Wzmianka o wróżbach andrzejkowych, pojawiła się w 1555 roku. Wróżono w wigilię św. Andrzeja, czyli w nocy z 29 na 30 listopada. Poprzez wróżby dziewczęta miały dowiedzieć się kto zostanie ich mężem oraz która z nich jako pierwsza stanie przed ołtarzem. Kobiety zamężne nie brały oczywiście udziału z zabawach, bo ich los był już przesądzony (w dawnych czasach kobieta nie mogła odejść od swojego męża – przyp. autor). Młodym, ciekawym swojej przyszłości dziewczętom prawdę o tym co się wydarzy miały objawiać zstępujące na ziemię duchy.
Powszechną wróżbą było lanie wosku przez klucz, najlepiej stary. Klucz ma znaczenie symboliczne. To przedmiot, który otwiera przed nami tajemnice i sekrety. Przez jego „ucho” na zimną wodę wylewano wosk. Powstały wówczas kształt miał zdradzać cechy ukochanego. Jeśli woskowa „figurka” przypominała na pierwszy rzut oka górę, przyszły małżonek miał być osobą bardzo gwałtowną. Kształt psa lub kota, oznaczał, że partner będzie dobrym przyjacielem. Dziś najczęściej znaczenie ma kształt cienia, który rzuca wosk. I tak serce oznacza szybkie spełnienie miłosnych marzeń, gwiazda – zdobycie majątku, kwiat to zapowiedź przyjemnej niespodzianki. Rycerz, dla kobiety, oznacza związek z członkiem służb mundurowych, dla mężczyzny natomiast służbę w wojsku.
Dawniej bardzo ważne były także sny. Jeśli dziewczynie przyśniło się coś dobrego lub wręcz przeciwnie, mogła się tego właśnie w przyszłości spodziewać. Do wróżb wykorzystywano też zwierzęta, najczęściej psy. Dwanaście panien ustawiało się w koło, trzymając w dłoniach kawałek kiełbasy lub posmarowany tłuszczem placuszek. Dziewczyna, której smakołyk został zjedzony przez pupila najszybciej miała wyjść niebawem za mąż. Zdarzało się, że do domu wpuszczano gąsiora z zawiązanymi oczami. Ta z panien, która uszczypnięta została jako pierwsza, miała pierwsza wychodzić za mąż.
Inną znaną wróżbą było losowanie przedmiotów o symbolicznym znaczeniu.

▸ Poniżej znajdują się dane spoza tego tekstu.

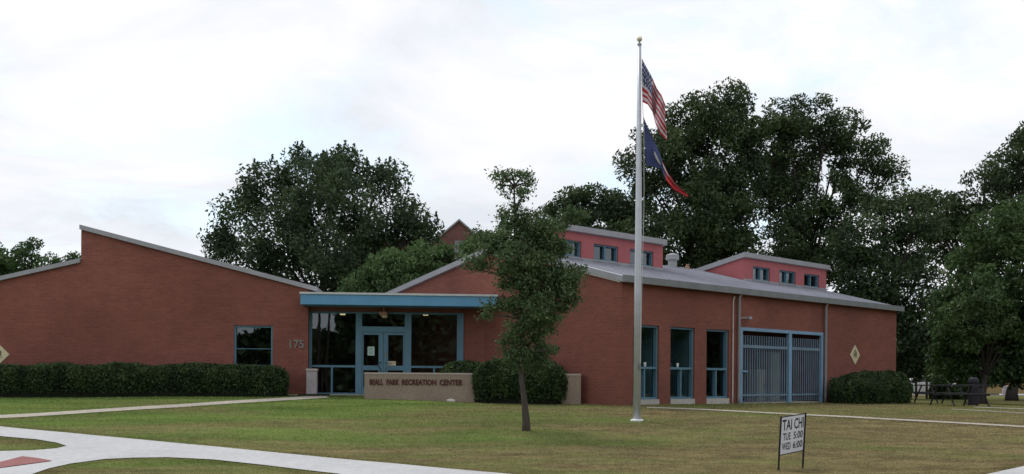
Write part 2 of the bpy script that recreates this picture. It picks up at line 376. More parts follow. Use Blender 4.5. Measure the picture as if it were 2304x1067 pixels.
def np_mesh(name, verts, faces, material, parent=None, nper=4, smooth=False):
    off = np.array(parent['_o']) if parent is not None and '_o' in parent else np.zeros(3)
    me = bpy.data.meshes.new(name)
    v = (np.asarray(verts, np.float64) - off).astype(np.float32); f = np.asarray(faces, np.int32)
    me.vertices.add(len(v)); me.vertices.foreach_set('co', v.ravel())
    me.loops.add(f.size); me.loops.foreach_set('vertex_index', f.ravel())
    me.polygons.add(len(f)); me.polygons.foreach_set('loop_start', np.arange(0, f.size, nper, dtype=np.int32))
    try: me.polygons.foreach_set('loop_total', np.full(len(f), nper, np.int32))
    except Exception: pass
    me.materials.append(M[material]); me.update(calc_edges=True); me.validate()
    if smooth: me.polygons.foreach_set('use_smooth', [True] * len(f))
    o = bpy.data.objects.new(name, me); COL.objects.link(o)
    if parent is not None: o.parent = parent; o['_o'] = tuple(off)
    return o

# frames of the two wings: t along the wall, s into the building, z up
d1 = Vector((0.734989, 0.678079, 0)); d2 = Vector((-0.678079, 0.734989, 0)); C0 = Vector((3.2332, 29.5, 0))
def FR(t, s, z): return C0 + d1 * t + d2 * s + Vector((0, 0, z))
e1 = Vector((math.cos(R(5)), math.sin(R(5)), 0)); e2 = Vector((-math.sin(R(5)), math.cos(R(5)), 0)); L0 = Vector((-6.81013, 33.2, 0))
def FL(t, s, z): return L0 + e1 * t + e2 * s + Vector((0, 0, z))

def wall(mb, pt, a0, a1, z0, top, openings=(), depth=.22, nrm=None, breaks=(), mi=0):
    """pt(a, d, z): point on the wall; top(a): height; openings (a0,a1,z0,z1) cut with reveals of that depth"""
    xs = sorted(set([a0, a1] + [x for o in openings for x in o[:2]] + [b for b in breaks if a0 < b < a1]))
    for x0, x1 in zip(xs[:-1], xs[1:]):
        m = (x0 + x1) / 2; e = 1e-6
        ops = sorted([o for o in openings if o[0] <= m <= o[1]], key=lambda o: o[2])
        z = z0
        for o in ops:
            if o[2] > z: mb.face([pt(x0, 0, z), pt(x1, 0, z), pt(x1, 0, o[2]), pt(x0, 0, o[2])], mi, [(x0, z), (x1, z), (x1, o[2]), (x0, o[2])])
            z = o[3]
        ta, tb = top(x0 + e), top(x1 - e)
        mb.face([pt(x0, 0, z), pt(x1, 0, z), pt(x1, 0, tb), pt(x0, 0, ta)], mi, [(x0, z), (x1, z), (x1, tb), (x0, ta)])
    for (p, q, a, b) in openings:
        mb.face([pt(p, 0, a), pt(p, depth, a), pt(p, depth, b), pt(p, 0, b)], mi, [(0, a), (depth, a), (depth, b), (0, b)])
        mb.face([pt(q, depth, a), pt(q, 0, a), pt(q, 0, b), pt(q, depth, b)], mi, [(0, a), (depth, a), (depth, b), (0, b)])
        mb.face([pt(p, 0, b), pt(p, depth, b), pt(q, depth, b), pt(q, 0, b)], mi, [(p, 0), (p, depth), (q, depth), (q, 0)])
        mb.face([pt(p, 0, a), pt(q, 0, a), pt(q, depth, a), pt(p, depth, a)], mi, [(p, 0), (q, 0), (q, depth), (p, depth)])

def slab(mb, fr, along, p0, p1, a0, a1, th, mi_top=0, mi_side=1):
    """sloped roof slab. along='t': profile runs in s from p0=(s,z) to p1, extruded in t; 'l': profile runs in t, extruded in s"""
    def q(a, p, dz): return fr(a, p[0], p[1] + dz) if along == 't' else fr(p[0], a, p[1] + dz)
    A, B, C, D = q(a0, p0, 0), q(a1, p0, 0), q(a1, p1, 0), q(a0, p1, 0)
    a, b, c, d = q(a0, p0, -th), q(a1, p0, -th), q(a1, p1, -th), q(a0, p1, -th)
    mb.face([A, B, C, D], mi_top); mb.face([d, c, b, a], mi_side)
    for w in ((A, B, b, a), (B, C, c, b), (C, D, d, c), (D, A, a, d)): mb.face(list(w), mi_side)

# ------------------------------------------------------------------ ground, pavements, paths
def build_ground():
    def axis(pieces):
        out = []
        for a, b, st in pieces: out += list(np.arange(a, b, st))
        return np.array(out + [pieces[-1][1]])
    xs = axis([(-1500, -300, 200), (-300, -60, 30), (-60, -20, 2), (-20, 24, .4), (24, 70, 2), (70, 300, 30), (300, 1500, 200)])
    ys = axis([(-300, -40, 30), (-40, 8, 4), (8, 46, .4), (46, 130, 3), (130, 400, 30), (400, 2000, 200)])
    X, Y = np.meshgrid(xs, ys); Z = ground_np(X, Y)
    v = np.stack([X.ravel(), Y.ravel(), Z.ravel()], 1); nx = len(xs)
    i = np.arange(len(ys) - 1)[:, None] * nx + np.arange(nx - 1)[None, :]
    f = np.stack([i, i + 1, i + nx + 1, i + nx], -1).reshape(-1, 4)
    o = np_mesh('lawn_ground', v, f, 'grass', smooth=True)
    return struct(o, 'mown lawn bank of green and dry tan grass')
build_ground()

POLYS = []
def drape(name, pts_px, material, lift, label, world=False):
    w = [Vector(p) for p in pts_px] if world else [at(*p) for p in pts_px]
    POLYS.append(np.array([(p.x, p.y) for p in w]))
    bm = bmesh.new()
    f = bm.faces.new([bm.verts.new((p.x, p.y, 0)) for p in w])
    bmesh.ops.triangulate(bm, faces=[f])
    x0, x1 = min(p.x for p in w), max(p.x for p in w); y0, y1 = min(p.y for p in w), max(p.y for p in w)
    st = .4
    for k in range(int(math.floor(x0 / st)), int(x1 / st) + 1):
        bmesh.ops.bisect_plane(bm, geom=bm.verts[:] + bm.edges[:] + bm.faces[:], plane_co=(k * st, 0, 0), plane_no=(1, 0, 0))
    for k in range(int(math.floor(y0 / st)), int(y1 / st) + 1):
        bmesh.ops.bisect_plane(bm, geom=bm.verts[:] + bm.edges[:] + bm.faces[:], plane_co=(0, k * st, 0), plane_no=(0, 1, 0))
    for v in bm.verts: v.co.z = gz(v.co.x, v.co.y) + lift
    uvl = bm.loops.layers.uv.new('UVMap')
    for fc in bm.faces:
        for lp in fc.loops: lp[uvl].uv = (lp.vert.co.x, lp.vert.co.y)
    bmesh.ops.recalc_face_normals(bm, faces=bm.faces)
    me = bpy.data.meshes.new(name); bm.to_mesh(me); bm.free(); me.materials.append(M[material])
    o = bpy.data.objects.new(name, me); COL.objects.link(o)
    return struct(o, label)

drape('sidewalk', [(-900, 880), (-400, 918), (-90, 953), (0, 961), (150, 975), (400, 999), (700, 1028), (900, 1046), (1130, 1067), (1260, 1080), (1260, 1130), (900, 1100), (760, 1068), (600, 1049),
       (480, 1036), (380, 1031), (300, 1032), (235, 1035), (160, 1045), (110, 1056), (75, 1068), (40, 1085), (-90, 1130), (-500, 1250), (-500, 1040), (-90, 1020), (0, 1017), (75, 1015), (125, 1011),
       (150, 1005.5), (128, 998), (80, 990), (0, 983), (-90, 978), (-400, 958), (-900, 925)], 'walk', .018, 'broad pale concrete pavement curving through the lawn')
drape('paving_panel', [(-60, 1059), (0, 1043), (50, 1030), (84, 1034), (117, 1040), (60, 1048), (0, 1056), (-60, 1067)], 'pavers', .03, 'red brick paving panel let into the pavement')
drape('path', [(-700, 975), (-300, 955), (-90, 942), (0, 935), (200, 923), (400, 911), (550, 901), (690, 893), (735, 892.5), (742, 896), (690, 899), (550, 907.5), (400, 918), (200, 930), (0, 942.5), (-90, 950), (-300, 964), (-700, 986)], 'path', .016, 'thin concrete path climbing to the entrance')
drape('path', [(1455, 917), (1600, 922), (1750, 930), (1900, 937), (2100, 948), (2304, 959.5), (2400, 965), (2400, 969), (2304, 963), (2100, 951.2), (1900, 940), (1750, 932.6), (1600, 924.8), (1455, 919)], 'path', .016, 'thin straight concrete path crossing the right lawn')
drape('path', [(2190, 916), (2304, 920), (2400, 923), (2400, 926), (2304, 922.5), (2190, 918)], 'path_far', .016, 'far thin path under the park tree')
drape('path', [(2140, 921), (2304, 930), (2400, 935), (2400, 938), (2304, 932), (2140, 923)], 'path_far', .016, 'second far thin path on the park lawn')
drape('sidewalk', [(2150, 1085), (2225, 1068), (2304, 1051), (2420, 1027), (2420, 1090), (2300, 1120)], 'walk', .018, 'corner of pale pavement at the right edge')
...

I tak np. suchy listek oznaczał staropanieństwo, obrączka lub wstążka z czepka – ślub, a różaniec – stan zakonny.
Jakie wróżby są znane dziś?
- Ja i moje koleżanki wróżymy sobie, ale traktujemy to zdecydowanie jako zabawę. Ustawiamy od ściany do progu, jeden za drugim, buty zgromadzonych dziewcząt; ta, której but pierwszy dotarł do progu ma jako pierwsza wyjść za mąż. Poza tym oczywiście lejemy wosk – powiedziała nam Anna Gierczak z Radomia.
Są jednak osoby, dla których wieczór andrzejkowy to powód do zorganizowania hucznej imprezy. - Kiedyś może i wróżono. Mamy już XXI wiek, trzeba pewne rzeczy obchodzić w nieco inny sposób... Wolę imprezę z głośną muzyką, niż jakieś starodawne wróżby – stwierdziła 16-letnia Monika Besińska.
A jak andrzejkowe wieczory wspominają starsze mieszkanki Radomia? - Większość z nas traktowała to jako zabawę! Chociaż miałam koleżanki, które wierzyły w niektóre „przepowiednie”. Andrzejki kiedyś obchodzone były w zupełnie inny sposób niż dziś i to było piękne – powiedziała Agnieszka Pękala.